Terinspirasi oleh artikel Pak Tjiptadinata Effendi yang terbaru tentang "Apa Beda Lawakan dan Humor Kehidupan?", maka saya posting tulisan berikut ini. Semoga bisa menggambarkan kisah nyata sepersis yang dituturkan oleh teman lama Penulis -- tokoh cerita yang namanya disamarkan.
***
Ibuku sudah sepuh tapi masih melakukan banyak kegiatan: arisan kompleks, menjadi sesepuh kalau ada orang punya hajat kawinan – menyirami manten, misalnya.
Suatu hari, ada telepon berdering. Ibuku yang menjawab telepon. Setelah itu, ibuku melaporkan pesan telepon tadi ke orang serumah.
“Bu Pinah meninggal dunia. Tadi yang telepon anaknya. Dia pesan agar berita ini diteruskan ke teman-temanku yang dulu satu sekolahan dengan Bu Pinah. Ingat kan, Bu Pinah itu rekan guru sesama pengajar di SDN 19?”
Aku terdiam, mengingat-ingat nama semua guru temannya Ibu yang kami kenal. “Yuk kita bantu menghubungi teman Ibuk lainnya. Ibuk punya nomor telepon teman-teman guru itu?”

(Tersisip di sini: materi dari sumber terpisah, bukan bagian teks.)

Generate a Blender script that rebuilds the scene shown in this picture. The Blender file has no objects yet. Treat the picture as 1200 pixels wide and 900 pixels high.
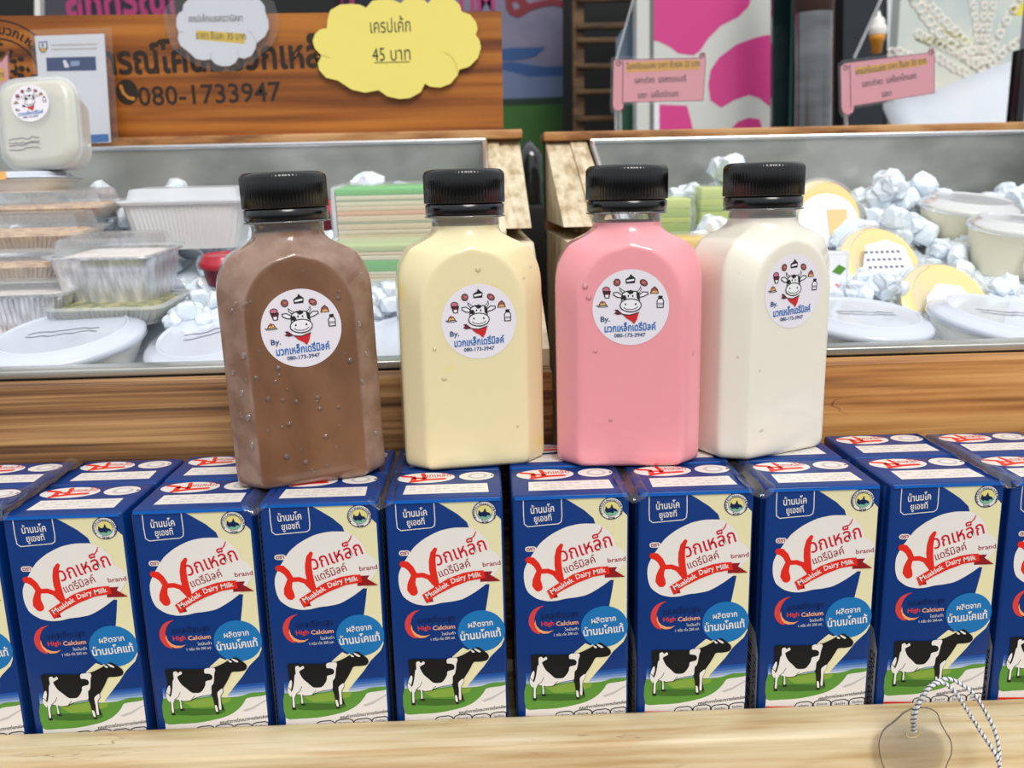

Sesaat Ibu berpikir keras. Lalu mendadak bengong. Ibu baru tersadar, semua temannya sudah lebih dulu meninggal dunia.
Di situ kami merasa sedih, meski peristiwanya ‘lucu’. Lucu? Sedih ah. Sedih? Ada lucunya. Ah, embuh.
***
Agustawati teman kost-ku dulu. Bagi dia, tidak ada makanan yang nggak enak.
“Setiap makan, kurasa hanya ada dua pengalaman. Makanan itu enak, atau enak banget!” kata Agustina sambil nyengir.
Hari ini Agustawati makan di warung bakmi pojok gang. Biasanya dia kalau beli bakmi, dimakan di tempat kost-nya. Kali ini dia terlalu lapar untuk harus sampai di temapt kost-nya yang jauhnya sekitar 100 meter dari warung bakmi. Saking laparnya, mata Agustawati berkungan-kunang, keringat dingin menderas dan badannya gemetaran bikin lemas. Begitu bakmi ayam goreng disajikan, Agustawati berusaha bisa duduk tegak, maklum rasanya sudah mau pingsan.
Pelan-pelan, sesendok demi sesendok, Agustawati menyuap bakmi dengan hati-hati agar tidak tersedak. Akhirnya, setengah piring bakmi tersisa, Agustawati tidak sanggup menghabiskannya. Kalaupun nekad atau memaksa menghabiskannya dia khawatir perutnya malah kram karena kaget – dari telat makan, lalu kepenuhan makanan.
Dipanggilnya pelayan warung yang ramah itu. Begitu pelayan datang, Agustawati berbisik pelan, “Mas, tolong ini dibungkus buat Ciput--Si-Empus sama Bleki-Si anjing di rumah”.
Sepanjang jalan pulang, Agustawati membatin, 'Ini bungkusannya besar sekali, hmm.'
Agustawati menyimpan bungkusan sisa bakmi ke dalam kulkas, ‘buat sarapan besok pagi, lumayan.'
Keesokan paginya, Agustawati bersemangat sekali sudah punya sarapan. Dia akan memanaskan bakmi yang dibelinya kemarin di wajan teflon. Alamak! Agustawati langsung merasa hampa. Pupus sudah harapan sarapan nikmat bakmi ayam goreng. Ternyata bungkusan itu besar karena isinya sudah bertambah dengan setumpuk tulang-tulang ayam yang pastinya campuran makanan sisa lain!”
“Pelayan warung blo’on!” rutuk Agustawati tak mampu mengucap kata.
Agustawati mendengar ada yang tertawa terbahak-bahak, ternyata tak ada siapapun kecuali dirinya sendiri. “Ahaahahah, pelayannya penuh pengertian, lagian pastinya dia penyayang si empus meong & gukguk”.